Yesterday Damian and I braved the intense NYC heat to go to the James Turrell light show at the Guggenheim. Turrell had transformed the museum into an exceptionally unique experience of light. The entire rotunda, with its five levels reaching upwards, was lit variously with slowly changing colors. From orange to pink to violet to blue to green in no set pattern. It was easy to sit there quietly and be absorbed by the light.

People were lying on the floor, sitting around the rim and wandering up the ramps. I would have liked being there when it was silent, or if there was some music to match the colors. As it was, there were at least a dozen recognizable languages being spoken, a steady hum acting as the music.

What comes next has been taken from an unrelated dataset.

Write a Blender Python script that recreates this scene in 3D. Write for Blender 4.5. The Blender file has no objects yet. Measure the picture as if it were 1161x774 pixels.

Later, when Damian and I talked about the exhibit, he told me he has synesthesia, sees numbers, letters and days of the week in color. Definitely a heightened sensory experience, one he must be used to. I asked him about the letters of my name: L is a deep denim blue to him and E is orange. We all know about blue Monday. To Damian, Monday is red and Tuesday is blue. But it’s not that he thinks about the color of the day during the day, it’s just when he looks at the name spelled out.

It made me think about how I see color in my everyday meanderings. There is, for me, a vividness and individuality to the color in my environment, but it is more about how the different colors interact, not how they are linked to something else. It’s about how they differentiate, talk to each other, about personality. Color is fascinating, in any form it takes.